CATHOLIC EDUCATION IN ALBERTA

 

Service Learning in Catholic Schools

 

Catholic schools are different from our public school counterparts.  We have at our roots a mandate to not only educate children but to also help students come into communion and intimacy with Jesus Christ.  This makes the Catholic school truly authentic.  Our Catholic schools want to graduate students who can carry on Christ’s mission in a way that is relevant in their life.

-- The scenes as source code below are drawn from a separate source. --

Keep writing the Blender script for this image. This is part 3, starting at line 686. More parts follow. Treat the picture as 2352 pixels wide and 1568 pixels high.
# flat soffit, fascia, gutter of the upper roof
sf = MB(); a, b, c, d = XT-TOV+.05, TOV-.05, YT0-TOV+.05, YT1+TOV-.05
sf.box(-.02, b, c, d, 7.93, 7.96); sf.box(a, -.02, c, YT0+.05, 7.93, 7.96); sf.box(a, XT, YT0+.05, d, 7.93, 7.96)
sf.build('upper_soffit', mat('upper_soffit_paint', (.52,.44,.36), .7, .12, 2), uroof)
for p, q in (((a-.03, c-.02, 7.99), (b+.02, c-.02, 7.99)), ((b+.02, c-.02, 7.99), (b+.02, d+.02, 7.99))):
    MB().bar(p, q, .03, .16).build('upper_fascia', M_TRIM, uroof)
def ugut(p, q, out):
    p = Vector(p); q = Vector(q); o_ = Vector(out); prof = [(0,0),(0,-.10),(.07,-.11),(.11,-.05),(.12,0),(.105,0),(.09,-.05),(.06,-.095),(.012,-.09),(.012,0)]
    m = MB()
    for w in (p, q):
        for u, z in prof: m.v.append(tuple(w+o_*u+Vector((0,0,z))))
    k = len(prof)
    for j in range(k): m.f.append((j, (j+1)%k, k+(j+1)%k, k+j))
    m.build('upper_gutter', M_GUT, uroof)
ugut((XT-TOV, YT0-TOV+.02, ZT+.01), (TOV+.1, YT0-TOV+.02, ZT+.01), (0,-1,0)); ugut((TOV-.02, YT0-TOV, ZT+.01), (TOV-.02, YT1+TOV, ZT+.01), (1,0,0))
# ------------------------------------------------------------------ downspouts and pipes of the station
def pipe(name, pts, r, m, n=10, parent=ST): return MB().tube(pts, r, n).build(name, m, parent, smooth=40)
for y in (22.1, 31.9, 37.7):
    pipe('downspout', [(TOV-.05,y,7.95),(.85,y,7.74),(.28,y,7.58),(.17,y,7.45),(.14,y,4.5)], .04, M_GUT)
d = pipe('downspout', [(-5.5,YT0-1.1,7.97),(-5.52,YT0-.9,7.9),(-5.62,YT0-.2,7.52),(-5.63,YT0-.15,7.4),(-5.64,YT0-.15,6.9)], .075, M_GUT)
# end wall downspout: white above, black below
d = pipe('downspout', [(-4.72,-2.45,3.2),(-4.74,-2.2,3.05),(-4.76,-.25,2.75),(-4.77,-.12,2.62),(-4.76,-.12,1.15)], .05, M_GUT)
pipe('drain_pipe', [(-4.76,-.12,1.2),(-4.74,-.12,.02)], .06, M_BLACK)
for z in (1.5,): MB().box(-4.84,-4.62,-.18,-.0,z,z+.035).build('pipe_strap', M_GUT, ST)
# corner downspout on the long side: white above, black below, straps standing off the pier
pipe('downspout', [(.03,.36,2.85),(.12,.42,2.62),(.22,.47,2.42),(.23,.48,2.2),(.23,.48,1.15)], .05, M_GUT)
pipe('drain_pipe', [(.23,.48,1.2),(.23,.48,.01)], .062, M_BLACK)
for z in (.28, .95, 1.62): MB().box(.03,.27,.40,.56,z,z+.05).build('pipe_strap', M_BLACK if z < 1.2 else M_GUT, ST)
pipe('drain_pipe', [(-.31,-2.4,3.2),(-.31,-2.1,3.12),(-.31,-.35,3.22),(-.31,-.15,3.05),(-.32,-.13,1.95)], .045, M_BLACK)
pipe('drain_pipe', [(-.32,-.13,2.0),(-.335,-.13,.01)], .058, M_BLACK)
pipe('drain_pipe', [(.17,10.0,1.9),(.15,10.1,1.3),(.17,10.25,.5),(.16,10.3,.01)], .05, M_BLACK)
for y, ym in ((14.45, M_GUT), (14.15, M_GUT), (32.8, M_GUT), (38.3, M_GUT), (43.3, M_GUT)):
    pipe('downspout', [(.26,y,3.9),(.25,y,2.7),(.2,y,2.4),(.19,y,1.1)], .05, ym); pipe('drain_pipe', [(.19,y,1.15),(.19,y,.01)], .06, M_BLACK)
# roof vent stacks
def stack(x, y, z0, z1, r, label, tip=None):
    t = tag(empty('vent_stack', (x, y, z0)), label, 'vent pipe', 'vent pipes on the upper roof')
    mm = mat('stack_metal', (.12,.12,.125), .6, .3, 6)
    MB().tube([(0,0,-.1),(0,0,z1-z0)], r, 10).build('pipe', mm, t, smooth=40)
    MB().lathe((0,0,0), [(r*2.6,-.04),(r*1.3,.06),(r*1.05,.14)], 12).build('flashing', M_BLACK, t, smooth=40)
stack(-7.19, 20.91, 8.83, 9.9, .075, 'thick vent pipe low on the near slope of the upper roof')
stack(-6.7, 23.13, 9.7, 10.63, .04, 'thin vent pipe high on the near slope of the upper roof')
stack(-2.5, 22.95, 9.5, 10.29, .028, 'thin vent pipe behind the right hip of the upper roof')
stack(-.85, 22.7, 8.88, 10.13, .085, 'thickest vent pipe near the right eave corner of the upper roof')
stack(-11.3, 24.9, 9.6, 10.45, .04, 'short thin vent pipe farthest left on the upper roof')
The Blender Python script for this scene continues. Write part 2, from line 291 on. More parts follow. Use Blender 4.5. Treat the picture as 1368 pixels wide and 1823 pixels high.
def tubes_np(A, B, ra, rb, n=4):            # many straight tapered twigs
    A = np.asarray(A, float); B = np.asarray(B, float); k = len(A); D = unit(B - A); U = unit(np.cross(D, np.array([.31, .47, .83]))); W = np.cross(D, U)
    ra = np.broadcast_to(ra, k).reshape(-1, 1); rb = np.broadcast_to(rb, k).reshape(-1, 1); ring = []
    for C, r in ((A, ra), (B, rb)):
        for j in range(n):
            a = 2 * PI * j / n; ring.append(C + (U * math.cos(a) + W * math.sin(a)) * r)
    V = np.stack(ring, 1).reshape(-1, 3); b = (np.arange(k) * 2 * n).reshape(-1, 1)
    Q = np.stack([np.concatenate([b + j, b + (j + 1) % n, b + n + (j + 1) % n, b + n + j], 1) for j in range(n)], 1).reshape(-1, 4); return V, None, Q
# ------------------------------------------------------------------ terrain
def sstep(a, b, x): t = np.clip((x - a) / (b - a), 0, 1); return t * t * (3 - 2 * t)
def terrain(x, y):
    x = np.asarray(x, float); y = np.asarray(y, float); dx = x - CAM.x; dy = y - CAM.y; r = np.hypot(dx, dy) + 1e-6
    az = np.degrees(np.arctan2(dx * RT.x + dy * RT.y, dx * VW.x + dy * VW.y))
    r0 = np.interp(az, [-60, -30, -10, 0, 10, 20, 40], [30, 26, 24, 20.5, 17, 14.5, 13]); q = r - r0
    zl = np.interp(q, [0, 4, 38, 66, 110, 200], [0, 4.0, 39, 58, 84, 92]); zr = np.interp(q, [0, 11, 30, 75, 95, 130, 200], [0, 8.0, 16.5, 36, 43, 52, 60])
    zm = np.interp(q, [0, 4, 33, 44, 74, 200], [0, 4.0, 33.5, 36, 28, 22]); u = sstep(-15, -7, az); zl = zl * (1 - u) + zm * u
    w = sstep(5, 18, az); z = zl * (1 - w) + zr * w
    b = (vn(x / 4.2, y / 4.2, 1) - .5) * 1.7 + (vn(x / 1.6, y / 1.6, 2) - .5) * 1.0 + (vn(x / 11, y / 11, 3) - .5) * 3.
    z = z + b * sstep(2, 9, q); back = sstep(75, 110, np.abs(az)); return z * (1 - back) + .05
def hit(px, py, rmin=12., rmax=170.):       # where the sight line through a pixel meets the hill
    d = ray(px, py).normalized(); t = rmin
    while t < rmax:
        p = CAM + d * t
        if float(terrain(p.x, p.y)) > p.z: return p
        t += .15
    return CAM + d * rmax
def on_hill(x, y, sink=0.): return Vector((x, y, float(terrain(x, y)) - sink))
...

Teachers often struggle with making learning more relevant for their students.  Teachers have the task of making the learning meaningful to students in the places of their everyday lives.  Many teachers try to include some sort of reinforcing experience (field trip, guest speaker, creative projects) as a supplementary activity. Although these activities contribute to student learning, they do not always achieve the type of serving we hope our students will engage in when they leave our schools. The question of how we prepare students to be ready to serve their communities when they graduate is best accomplished by giving them real experiences throughout their school years.  The platform for providing such a school experience in Catholic schools is the use of the service learning activities. 

In Catholic schools, we teach our students to apply academic skills to solving real world issues and linking learning with the needs of the community.  Catholic schools from kindergarten to grade 12 use service projects to benefit the learning process and make a positive contribution to the community.  To make service learning meaningful to our students and beneficial to the education of the whole person, most projects connect to the head, the heart and the hands.  The head is where the students learn about a project in relation to the curriculum. The heart is personalizing the knowledge and thinking critically about the knowledge.  When knowledge is applied and starts changing the way we live and allows us to reach out to our world in an act of service, then our hands are contributing.

 How does one serve in a way that is meaningful for both the participant and the recipient of the service? The service activity must be challenging and relevant to the curriculum and the community.  It should address a practical issue or need in the school or community.   To make the service activity relevant, students need to be integrally involved with choosing the service they will provide.  Students and staff need to work together to make the project successful as a learning and life experience.  In our schools the project will differ from season to season and is different in different communities.  The community food bank or an organization that provides breakfast or lunch for students or food for needy community members are often supported by our Catholic schools.  At Christmas, donations are often collected for local organizations that provide Christmas presents for those in need and some schools collect shoeboxes for overseas.     Local charities are often the recipient of our students’ service projects.  Quite often the project is close to home when a student or family member is suffering.  Many service learning projects are applicable to all students.  These would include homelessness, hunger, injustice, poverty, illiteracy, and exploitation of people.  The opportunity exists to address these problems directly, or indirectly. As students get older, activities often bring the school population together and besides being meaningful they are sometimes fun – shaving heads, making and selling crafts…   Volunteering in the community is also a way older students contribute. By having students involved in service learning, they become challenged in new ways.  Our students learn that they can have a positive impact and influence within their communities.  This helps validate their learning and supports the value Catholic schools bring to the community.

 The relationships and bonds that start to develop through service-learning opportunities sometimes continue outside the parameters of organized school events.  When this happens, Catholic schools are developing future citizens that will help make a world that we would be proud of and follow the example that Christ set for the world.